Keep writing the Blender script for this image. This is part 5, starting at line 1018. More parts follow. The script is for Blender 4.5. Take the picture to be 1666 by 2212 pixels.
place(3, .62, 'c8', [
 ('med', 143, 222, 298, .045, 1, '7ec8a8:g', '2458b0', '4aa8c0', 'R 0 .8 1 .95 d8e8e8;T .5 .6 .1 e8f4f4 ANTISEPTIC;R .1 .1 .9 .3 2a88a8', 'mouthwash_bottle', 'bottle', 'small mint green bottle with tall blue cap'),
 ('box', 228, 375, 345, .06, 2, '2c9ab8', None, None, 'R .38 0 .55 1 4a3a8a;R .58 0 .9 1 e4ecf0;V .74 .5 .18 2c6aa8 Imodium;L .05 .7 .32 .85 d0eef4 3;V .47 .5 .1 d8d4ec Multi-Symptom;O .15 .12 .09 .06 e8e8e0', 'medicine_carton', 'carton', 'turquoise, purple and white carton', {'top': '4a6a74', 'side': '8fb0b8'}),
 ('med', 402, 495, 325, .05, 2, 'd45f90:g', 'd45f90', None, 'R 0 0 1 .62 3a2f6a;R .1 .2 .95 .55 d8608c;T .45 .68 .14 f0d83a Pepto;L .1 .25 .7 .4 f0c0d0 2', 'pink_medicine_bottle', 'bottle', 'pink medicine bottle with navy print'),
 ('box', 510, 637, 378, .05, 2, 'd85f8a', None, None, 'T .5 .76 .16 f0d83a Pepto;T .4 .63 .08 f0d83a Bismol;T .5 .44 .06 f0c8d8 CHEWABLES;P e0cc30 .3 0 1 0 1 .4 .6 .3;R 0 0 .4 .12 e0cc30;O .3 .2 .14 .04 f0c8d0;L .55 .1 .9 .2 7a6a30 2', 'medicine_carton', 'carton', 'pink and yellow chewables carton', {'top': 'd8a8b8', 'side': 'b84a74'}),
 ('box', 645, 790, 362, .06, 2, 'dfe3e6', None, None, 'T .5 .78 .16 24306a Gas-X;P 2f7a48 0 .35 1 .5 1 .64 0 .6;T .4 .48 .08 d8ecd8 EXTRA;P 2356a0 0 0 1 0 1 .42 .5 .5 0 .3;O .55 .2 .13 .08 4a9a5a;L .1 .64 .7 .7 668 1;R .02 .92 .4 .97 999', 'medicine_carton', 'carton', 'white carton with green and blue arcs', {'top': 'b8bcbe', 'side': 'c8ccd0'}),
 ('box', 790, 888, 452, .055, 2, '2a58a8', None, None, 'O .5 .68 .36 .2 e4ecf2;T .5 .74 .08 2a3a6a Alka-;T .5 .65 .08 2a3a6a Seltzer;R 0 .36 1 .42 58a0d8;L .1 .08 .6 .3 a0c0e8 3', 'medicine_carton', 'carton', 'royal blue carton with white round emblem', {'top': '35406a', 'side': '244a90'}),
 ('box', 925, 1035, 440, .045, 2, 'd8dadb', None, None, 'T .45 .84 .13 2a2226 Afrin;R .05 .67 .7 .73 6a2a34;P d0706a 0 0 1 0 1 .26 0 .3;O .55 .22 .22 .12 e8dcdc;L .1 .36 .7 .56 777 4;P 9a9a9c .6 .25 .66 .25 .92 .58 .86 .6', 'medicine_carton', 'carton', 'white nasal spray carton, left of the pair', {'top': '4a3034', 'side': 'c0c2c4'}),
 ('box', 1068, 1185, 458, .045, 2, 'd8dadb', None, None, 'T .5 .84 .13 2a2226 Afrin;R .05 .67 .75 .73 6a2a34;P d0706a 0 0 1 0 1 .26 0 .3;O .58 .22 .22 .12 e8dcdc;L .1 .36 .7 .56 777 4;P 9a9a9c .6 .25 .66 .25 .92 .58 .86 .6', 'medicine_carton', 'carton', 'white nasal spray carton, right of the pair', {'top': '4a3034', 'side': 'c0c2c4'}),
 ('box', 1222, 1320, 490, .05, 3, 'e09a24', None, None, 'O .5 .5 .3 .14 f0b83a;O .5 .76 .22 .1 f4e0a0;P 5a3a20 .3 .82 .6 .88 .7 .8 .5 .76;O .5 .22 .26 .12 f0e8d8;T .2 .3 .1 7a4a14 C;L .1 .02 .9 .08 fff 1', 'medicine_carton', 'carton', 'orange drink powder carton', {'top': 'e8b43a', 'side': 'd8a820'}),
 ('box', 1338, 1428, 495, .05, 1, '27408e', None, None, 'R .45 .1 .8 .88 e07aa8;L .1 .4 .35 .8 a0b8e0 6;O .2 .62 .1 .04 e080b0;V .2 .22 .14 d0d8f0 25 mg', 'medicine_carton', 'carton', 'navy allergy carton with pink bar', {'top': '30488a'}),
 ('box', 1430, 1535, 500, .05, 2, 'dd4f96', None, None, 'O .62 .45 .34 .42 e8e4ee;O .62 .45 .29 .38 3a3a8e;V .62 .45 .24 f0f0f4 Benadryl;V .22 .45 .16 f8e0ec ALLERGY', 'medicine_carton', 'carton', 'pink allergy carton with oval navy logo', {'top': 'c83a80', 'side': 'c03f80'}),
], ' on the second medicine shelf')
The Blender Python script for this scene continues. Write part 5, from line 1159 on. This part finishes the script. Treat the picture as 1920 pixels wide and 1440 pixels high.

★ ★ ★

* Do this *
Could you quote the material above in full, exactly as it stands?

* Solution to this task *
Keep writing the Blender script for this image. This is part 5, starting at line 1018. More parts follow. The script is for Blender 4.5. Take the picture to be 1666 by 2212 pixels.
place(3, .62, 'c8', [
 ('med', 143, 222, 298, .045, 1, '7ec8a8:g', '2458b0', '4aa8c0', 'R 0 .8 1 .95 d8e8e8;T .5 .6 .1 e8f4f4 ANTISEPTIC;R .1 .1 .9 .3 2a88a8', 'mouthwash_bottle', 'bottle', 'small mint green bottle with tall blue cap'),
 ('box', 228, 375, 345, .06, 2, '2c9ab8', None, None, 'R .38 0 .55 1 4a3a8a;R .58 0 .9 1 e4ecf0;V .74 .5 .18 2c6aa8 Imodium;L .05 .7 .32 .85 d0eef4 3;V .47 .5 .1 d8d4ec Multi-Symptom;O .15 .12 .09 .06 e8e8e0', 'medicine_carton', 'carton', 'turquoise, purple and white carton', {'top': '4a6a74', 'side': '8fb0b8'}),
 ('med', 402, 495, 325, .05, 2, 'd45f90:g', 'd45f90', None, 'R 0 0 1 .62 3a2f6a;R .1 .2 .95 .55 d8608c;T .45 .68 .14 f0d83a Pepto;L .1 .25 .7 .4 f0c0d0 2', 'pink_medicine_bottle', 'bottle', 'pink medicine bottle with navy print'),
 ('box', 510, 637, 378, .05, 2, 'd85f8a', None, None, 'T .5 .76 .16 f0d83a Pepto;T .4 .63 .08 f0d83a Bismol;T .5 .44 .06 f0c8d8 CHEWABLES;P e0cc30 .3 0 1 0 1 .4 .6 .3;R 0 0 .4 .12 e0cc30;O .3 .2 .14 .04 f0c8d0;L .55 .1 .9 .2 7a6a30 2', 'medicine_carton', 'carton', 'pink and yellow chewables carton', {'top': 'd8a8b8', 'side': 'b84a74'}),
 ('box', 645, 790, 362, .06, 2, 'dfe3e6', None, None, 'T .5 .78 .16 24306a Gas-X;P 2f7a48 0 .35 1 .5 1 .64 0 .6;T .4 .48 .08 d8ecd8 EXTRA;P 2356a0 0 0 1 0 1 .42 .5 .5 0 .3;O .55 .2 .13 .08 4a9a5a;L .1 .64 .7 .7 668 1;R .02 .92 .4 .97 999', 'medicine_carton', 'carton', 'white carton with green and blue arcs', {'top': 'b8bcbe', 'side': 'c8ccd0'}),
 ('box', 790, 888, 452, .055, 2, '2a58a8', None, None, 'O .5 .68 .36 .2 e4ecf2;T .5 .74 .08 2a3a6a Alka-;T .5 .65 .08 2a3a6a Seltzer;R 0 .36 1 .42 58a0d8;L .1 .08 .6 .3 a0c0e8 3', 'medicine_carton', 'carton', 'royal blue carton with white round emblem', {'top': '35406a', 'side': '244a90'}),
 ('box', 925, 1035, 440, .045, 2, 'd8dadb', None, None, 'T .45 .84 .13 2a2226 Afrin;R .05 .67 .7 .73 6a2a34;P d0706a 0 0 1 0 1 .26 0 .3;O .55 .22 .22 .12 e8dcdc;L .1 .36 .7 .56 777 4;P 9a9a9c .6 .25 .66 .25 .92 .58 .86 .6', 'medicine_carton', 'carton', 'white nasal spray carton, left of the pair', {'top': '4a3034', 'side': 'c0c2c4'}),
 ('box', 1068, 1185, 458, .045, 2, 'd8dadb', None, None, 'T .5 .84 .13 2a2226 Afrin;R .05 .67 .75 .73 6a2a34;P d0706a 0 0 1 0 1 .26 0 .3;O .58 .22 .22 .12 e8dcdc;L .1 .36 .7 .56 777 4;P 9a9a9c .6 .25 .66 .25 .92 .58 .86 .6', 'medicine_carton', 'carton', 'white nasal spray carton, right of the pair', {'top': '4a3034', 'side': 'c0c2c4'}),
 ('box', 1222, 1320, 490, .05, 3, 'e09a24', None, None, 'O .5 .5 .3 .14 f0b83a;O .5 .76 .22 .1 f4e0a0;P 5a3a20 .3 .82 .6 .88 .7 .8 .5 .76;O .5 .22 .26 .12 f0e8d8;T .2 .3 .1 7a4a14 C;L .1 .02 .9 .08 fff 1', 'medicine_carton', 'carton', 'orange drink powder carton', {'top': 'e8b43a', 'side': 'd8a820'}),
 ('box', 1338, 1428, 495, .05, 1, '27408e', None, None, 'R .45 .1 .8 .88 e07aa8;L .1 .4 .35 .8 a0b8e0 6;O .2 .62 .1 .04 e080b0;V .2 .22 .14 d0d8f0 25 mg', 'medicine_carton', 'carton', 'navy allergy carton with pink bar', {'top': '30488a'}),
 ('box', 1430, 1535, 500, .05, 2, 'dd4f96', None, None, 'O .62 .45 .34 .42 e8e4ee;O .62 .45 .29 .38 3a3a8e;V .62 .45 .24 f0f0f4 Benadryl;V .22 .45 .16 f8e0ec ALLERGY', 'medicine_carton', 'carton', 'pink allergy carton with oval navy logo', {'top': 'c83a80', 'side': 'c03f80'}),
], ' on the second medicine shelf')
The Blender Python script for this scene continues. Write part 5, from line 1159 on. This part finishes the script. Treat the picture as 1920 pixels wide and 1440 pixels high.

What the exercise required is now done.